The only issue thus far is the same one that plagued the first game: the survivability of the solo player. Though the game is meant for multiplayer play, there is the option for solo play that's been scaled down accordingly. Even then, the game has no quarter for those going at it alone and sends enough high-level zeds by the second round to serve as an extreme form of practice for players before they go online. The zeds all have a tendency to form tight crowds around you and, backing into a wall or corner is a quick way to deplete your armor and drain your health. The global nature of XP means solo efforts aren't in vain, since that eventually carries over to the class leveling. If you're starting the game fresh, playing solo simply invites frustration, unless you really love tackling a near-impossible challenge.
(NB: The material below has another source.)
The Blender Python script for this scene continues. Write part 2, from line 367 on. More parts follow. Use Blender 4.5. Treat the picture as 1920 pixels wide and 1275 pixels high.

As expected, the passage of time between games means a big jump in presentation. The metal music is there but is quickly drowned out by some loud gunfire and zed grunts, so you'll almost forget it exists — until you see a song title appear in the corner of the screen. The game takes that engine leap from Unreal Engine 2 to 3, and it shows some spectacular environments and redesigned zeds. The frame rate is also rather smooth, and the title's ability to handle lots of on-screen zeds at the same time is great, especially when you see the aftermath splattered in the environment. For those worried about the graphical leap requiring a hefty amount of horsepower, the recommended specs are low enough that any PC built in the last few years can handle it. This ensures that the player population will stick around for quite some time.

Killing Floor 2 might be more of the same on paper, but that's just what fans are seeking. Even in its current state with the small amount of available classes and levels, the action is intense, and the difficulty never lets up, even if you have the most balanced team out there. The game is currently available on Steam Early Access, and for fans of pure multiplayer co-op mayhem, it's worth checking out right now.